Kenanga Research & Investment

Elsoft Research - Riding on Auto and Smart Devices

kiasutrader
Publish date: Tue, 05 Sep 2017, 09:33 AM

INVESTMENT MERIT

Our POSITIVE view remains intact based on the group’s brighter prospect in 2H17 and FY18; anchored by new speedenhanced and customised testers for Automotive and Smart devices applications. Its state-of-the-art engineering capability and continuous R&D coupled with new technology advancement in Auto and Smartphone are catalysts for securing consistent orders, especially during industry upcycles. Maintain TB with a higher roll-over TP of RM3.05.

Decent 1H17 performance despite some sales delays in 2Q17. The group recently announced its 2Q17 NP of RM7.1m (+18% QoQ; -32% YoY), bringing 1H17 NP to RM13.1m (+10%) which made up 35% of our FY17E earnings. We deemed the results as within expectation as the 1H earnings typically made up 25-41% of the full-year earnings for the past three years. As expected, the group declared its first interim net DPS of 3.0 sen which implies 63% pay-out ratio. We are expecting the group to pay 9.0 sen DPS (representing 70% of DPR). For its 2Q17 results, although NP was down by 32% YoY due to slower sales (-19%) on delayed orders from customers for rescheduling of endproducts introduction and further dragged by forex losses of RM1.6m, we are not perturbed by the delays as we understand that the late delivery is only due to timing issue with orders still resilient. Moreover, 2Q16 earnings base was exceptionally high, boosted by much higher General Lighting orders.

2H17 prospect to be driven by the resilient demand of Automotive and Smart Devices. For the lion’s share revenue contributor -

Automotive segment, (contributed 60% in 1H17), demand is resilient with the addition of new speed-enhanced testers to supersede earnings if orders continue. Meanwhile, the group has already been working on the R&D of new test equipment for usage in autonomous driving that can also be applied to smart devices. Although no quantum was mentioned for this equipment and we believe that the contribution will only be seen in 1Q18 if any, we are POSITIVE on this as the group’s move into the forefront of technology could bring in lucrative earnings prospect, which was proven previously with its state-of-art engineering capability. Meanwhile for its Smart Devices segment, we believe that the orders for its new customised flash tester should be stronger in 2H17 in conjunction with the brand-new smartphone launching by one of the world’s leading smartphone vendors. Recall that for FY16, the group’s Smart Devices segment has grown 92% YoY to 37% in terms of revenue share in FY16, just with the introduction of new flashing features into the same generation smartphone.

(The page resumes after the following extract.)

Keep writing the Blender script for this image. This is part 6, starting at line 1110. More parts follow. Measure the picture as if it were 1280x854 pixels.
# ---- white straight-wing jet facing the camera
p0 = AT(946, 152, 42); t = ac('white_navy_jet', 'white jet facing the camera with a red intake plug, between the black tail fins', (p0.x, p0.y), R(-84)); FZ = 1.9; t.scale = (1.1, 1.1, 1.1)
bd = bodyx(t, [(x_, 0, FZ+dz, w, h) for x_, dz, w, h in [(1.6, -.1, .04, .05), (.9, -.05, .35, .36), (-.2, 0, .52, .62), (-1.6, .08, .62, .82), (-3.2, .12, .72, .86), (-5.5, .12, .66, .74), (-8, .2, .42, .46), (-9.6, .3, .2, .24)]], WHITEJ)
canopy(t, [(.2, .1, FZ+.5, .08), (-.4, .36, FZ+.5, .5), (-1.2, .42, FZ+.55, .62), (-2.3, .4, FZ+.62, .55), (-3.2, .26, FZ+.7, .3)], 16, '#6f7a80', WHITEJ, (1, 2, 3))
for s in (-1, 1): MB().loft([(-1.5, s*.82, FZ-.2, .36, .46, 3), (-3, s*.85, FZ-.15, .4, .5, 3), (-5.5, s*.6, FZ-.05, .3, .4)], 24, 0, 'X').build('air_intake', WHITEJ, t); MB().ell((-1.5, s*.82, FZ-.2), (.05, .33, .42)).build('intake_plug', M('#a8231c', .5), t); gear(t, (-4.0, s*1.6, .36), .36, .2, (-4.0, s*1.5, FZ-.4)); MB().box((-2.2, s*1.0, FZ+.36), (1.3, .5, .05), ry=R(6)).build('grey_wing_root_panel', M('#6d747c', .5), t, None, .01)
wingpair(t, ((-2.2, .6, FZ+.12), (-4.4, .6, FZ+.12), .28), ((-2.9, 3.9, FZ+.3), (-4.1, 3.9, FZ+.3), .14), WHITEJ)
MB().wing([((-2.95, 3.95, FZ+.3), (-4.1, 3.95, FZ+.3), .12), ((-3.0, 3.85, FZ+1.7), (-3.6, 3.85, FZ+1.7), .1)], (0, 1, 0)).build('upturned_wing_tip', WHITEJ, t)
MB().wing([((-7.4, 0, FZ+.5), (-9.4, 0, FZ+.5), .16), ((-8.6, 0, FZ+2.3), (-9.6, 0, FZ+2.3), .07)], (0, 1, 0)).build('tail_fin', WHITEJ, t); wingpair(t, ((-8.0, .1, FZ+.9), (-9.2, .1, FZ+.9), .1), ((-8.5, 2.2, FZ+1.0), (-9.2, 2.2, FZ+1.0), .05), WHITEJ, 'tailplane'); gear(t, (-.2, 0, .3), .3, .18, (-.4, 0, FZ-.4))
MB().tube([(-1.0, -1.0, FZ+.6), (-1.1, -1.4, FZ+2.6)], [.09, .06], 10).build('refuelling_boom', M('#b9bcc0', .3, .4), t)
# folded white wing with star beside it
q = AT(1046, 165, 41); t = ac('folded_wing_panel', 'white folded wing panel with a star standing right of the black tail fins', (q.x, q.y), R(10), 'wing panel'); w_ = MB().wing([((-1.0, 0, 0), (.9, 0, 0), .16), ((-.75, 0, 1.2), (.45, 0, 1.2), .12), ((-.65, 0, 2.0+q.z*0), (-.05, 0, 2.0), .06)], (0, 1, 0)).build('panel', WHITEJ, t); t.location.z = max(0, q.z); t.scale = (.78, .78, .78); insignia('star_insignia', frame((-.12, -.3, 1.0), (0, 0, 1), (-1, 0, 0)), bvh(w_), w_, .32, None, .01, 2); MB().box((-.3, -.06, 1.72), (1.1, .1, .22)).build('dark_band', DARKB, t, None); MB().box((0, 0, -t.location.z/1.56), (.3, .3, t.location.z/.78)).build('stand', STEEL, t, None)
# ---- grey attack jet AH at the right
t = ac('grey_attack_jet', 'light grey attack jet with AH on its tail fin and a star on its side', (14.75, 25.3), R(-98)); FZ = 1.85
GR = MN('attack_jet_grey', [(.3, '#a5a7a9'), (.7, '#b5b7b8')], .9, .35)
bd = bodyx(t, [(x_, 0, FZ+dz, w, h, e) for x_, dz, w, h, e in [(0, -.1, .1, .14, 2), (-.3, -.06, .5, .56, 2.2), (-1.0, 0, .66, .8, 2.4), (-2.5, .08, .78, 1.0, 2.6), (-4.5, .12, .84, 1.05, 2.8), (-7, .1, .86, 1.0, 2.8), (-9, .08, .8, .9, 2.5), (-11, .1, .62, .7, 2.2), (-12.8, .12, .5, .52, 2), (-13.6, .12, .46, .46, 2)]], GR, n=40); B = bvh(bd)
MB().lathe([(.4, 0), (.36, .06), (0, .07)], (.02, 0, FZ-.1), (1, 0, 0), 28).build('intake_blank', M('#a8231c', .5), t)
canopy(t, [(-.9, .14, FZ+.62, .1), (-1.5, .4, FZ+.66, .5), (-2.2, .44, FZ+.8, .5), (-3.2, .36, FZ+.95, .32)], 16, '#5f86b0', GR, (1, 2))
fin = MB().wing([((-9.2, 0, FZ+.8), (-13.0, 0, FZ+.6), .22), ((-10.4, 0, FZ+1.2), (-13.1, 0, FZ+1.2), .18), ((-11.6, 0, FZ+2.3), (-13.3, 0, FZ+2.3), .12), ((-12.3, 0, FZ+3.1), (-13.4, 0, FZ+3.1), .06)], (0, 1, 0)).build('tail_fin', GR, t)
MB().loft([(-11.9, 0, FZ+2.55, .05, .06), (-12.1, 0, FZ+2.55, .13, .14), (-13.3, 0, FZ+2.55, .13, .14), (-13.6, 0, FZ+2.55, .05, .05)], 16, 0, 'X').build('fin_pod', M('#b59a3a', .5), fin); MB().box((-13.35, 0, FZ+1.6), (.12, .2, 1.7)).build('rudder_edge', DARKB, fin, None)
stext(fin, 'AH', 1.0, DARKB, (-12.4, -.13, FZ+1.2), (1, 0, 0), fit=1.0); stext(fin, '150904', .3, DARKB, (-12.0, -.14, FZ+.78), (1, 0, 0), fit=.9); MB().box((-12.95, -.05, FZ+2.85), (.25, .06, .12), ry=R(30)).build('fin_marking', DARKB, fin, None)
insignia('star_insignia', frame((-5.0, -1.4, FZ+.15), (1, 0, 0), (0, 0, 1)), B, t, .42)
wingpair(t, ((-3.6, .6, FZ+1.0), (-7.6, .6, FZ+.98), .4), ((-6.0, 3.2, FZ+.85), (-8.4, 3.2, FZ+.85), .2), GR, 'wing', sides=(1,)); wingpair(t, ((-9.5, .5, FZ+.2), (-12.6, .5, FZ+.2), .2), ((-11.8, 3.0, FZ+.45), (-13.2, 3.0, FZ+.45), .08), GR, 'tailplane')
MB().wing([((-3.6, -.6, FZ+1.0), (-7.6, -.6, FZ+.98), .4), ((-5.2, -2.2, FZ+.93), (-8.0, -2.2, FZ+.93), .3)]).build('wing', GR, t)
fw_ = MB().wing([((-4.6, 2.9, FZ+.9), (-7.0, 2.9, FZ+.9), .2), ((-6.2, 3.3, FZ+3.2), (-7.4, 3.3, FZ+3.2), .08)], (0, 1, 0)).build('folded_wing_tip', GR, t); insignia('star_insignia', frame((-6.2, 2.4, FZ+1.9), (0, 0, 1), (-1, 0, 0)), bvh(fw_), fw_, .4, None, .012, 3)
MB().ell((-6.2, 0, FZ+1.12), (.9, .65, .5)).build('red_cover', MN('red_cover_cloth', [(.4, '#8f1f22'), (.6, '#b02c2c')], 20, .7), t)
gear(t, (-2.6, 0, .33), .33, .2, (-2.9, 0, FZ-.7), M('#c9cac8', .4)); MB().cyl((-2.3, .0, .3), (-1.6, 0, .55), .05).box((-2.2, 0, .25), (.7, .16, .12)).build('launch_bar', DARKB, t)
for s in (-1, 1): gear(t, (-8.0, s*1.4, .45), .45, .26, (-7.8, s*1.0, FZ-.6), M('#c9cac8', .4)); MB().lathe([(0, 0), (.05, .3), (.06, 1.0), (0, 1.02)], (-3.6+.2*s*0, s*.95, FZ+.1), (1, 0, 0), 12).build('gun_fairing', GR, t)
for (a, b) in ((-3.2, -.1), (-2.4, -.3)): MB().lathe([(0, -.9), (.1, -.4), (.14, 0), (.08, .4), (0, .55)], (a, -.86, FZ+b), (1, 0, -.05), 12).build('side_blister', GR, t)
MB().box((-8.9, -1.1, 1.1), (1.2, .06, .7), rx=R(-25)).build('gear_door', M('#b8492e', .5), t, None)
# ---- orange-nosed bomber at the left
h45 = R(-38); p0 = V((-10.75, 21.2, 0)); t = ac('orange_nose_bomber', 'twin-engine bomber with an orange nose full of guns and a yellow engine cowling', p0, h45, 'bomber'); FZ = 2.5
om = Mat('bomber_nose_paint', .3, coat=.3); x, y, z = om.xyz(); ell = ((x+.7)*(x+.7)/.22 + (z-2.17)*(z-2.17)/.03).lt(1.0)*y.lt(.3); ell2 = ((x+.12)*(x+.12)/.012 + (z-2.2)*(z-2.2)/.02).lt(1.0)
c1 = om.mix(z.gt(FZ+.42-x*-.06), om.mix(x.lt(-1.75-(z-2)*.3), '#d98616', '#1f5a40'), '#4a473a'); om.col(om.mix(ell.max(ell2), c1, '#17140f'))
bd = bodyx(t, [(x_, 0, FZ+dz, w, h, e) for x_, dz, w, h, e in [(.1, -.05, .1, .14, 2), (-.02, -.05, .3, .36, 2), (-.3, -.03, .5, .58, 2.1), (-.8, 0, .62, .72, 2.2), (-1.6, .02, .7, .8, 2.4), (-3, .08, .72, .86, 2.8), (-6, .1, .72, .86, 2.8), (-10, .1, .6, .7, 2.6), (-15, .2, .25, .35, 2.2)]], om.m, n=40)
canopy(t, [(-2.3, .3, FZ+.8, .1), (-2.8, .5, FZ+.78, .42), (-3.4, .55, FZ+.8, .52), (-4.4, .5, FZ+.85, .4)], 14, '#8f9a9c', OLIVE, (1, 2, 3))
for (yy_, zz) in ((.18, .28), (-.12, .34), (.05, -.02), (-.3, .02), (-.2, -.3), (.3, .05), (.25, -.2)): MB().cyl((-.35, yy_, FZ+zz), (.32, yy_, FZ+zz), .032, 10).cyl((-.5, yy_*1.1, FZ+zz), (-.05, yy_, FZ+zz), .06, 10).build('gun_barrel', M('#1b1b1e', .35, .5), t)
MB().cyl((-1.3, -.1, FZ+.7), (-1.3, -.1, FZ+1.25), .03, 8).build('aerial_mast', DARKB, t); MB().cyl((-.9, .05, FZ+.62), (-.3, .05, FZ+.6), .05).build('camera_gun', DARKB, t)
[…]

Trading Buy with a higher TP of RM3.05 from RM1.90. Post model updates, we reduced our FY17E CNP by 4% with the assumption of slight delayed delivery for its new Automotive equipment, to 1Q18. Meanwhile, we introduce FY18E earnings of RM43.1m (+23%) with the key assumption of higher sales for its high-value speed-enhanced testers as well as better product mixes. Our TP of RM3.05 is based on 19.0x FY18E PER which is at a 10% discount (on smaller market cap) to its closest peer comparison, VITROX which is trading at 21.0x FY18E PER. Note that in terms of PEG, our ascribed PER of 19.0x which implies a 0.8x FY18E PEG (on 25% NP growth in FY18E) is also broadly in line with VITROX’s 0.9x FY18E PEG. Coupled with our forecast net DPS of 11.0 sen in FY18E (implying yield of 4.1%), our TP of RM3.05 suggests a total upside of 17% from here.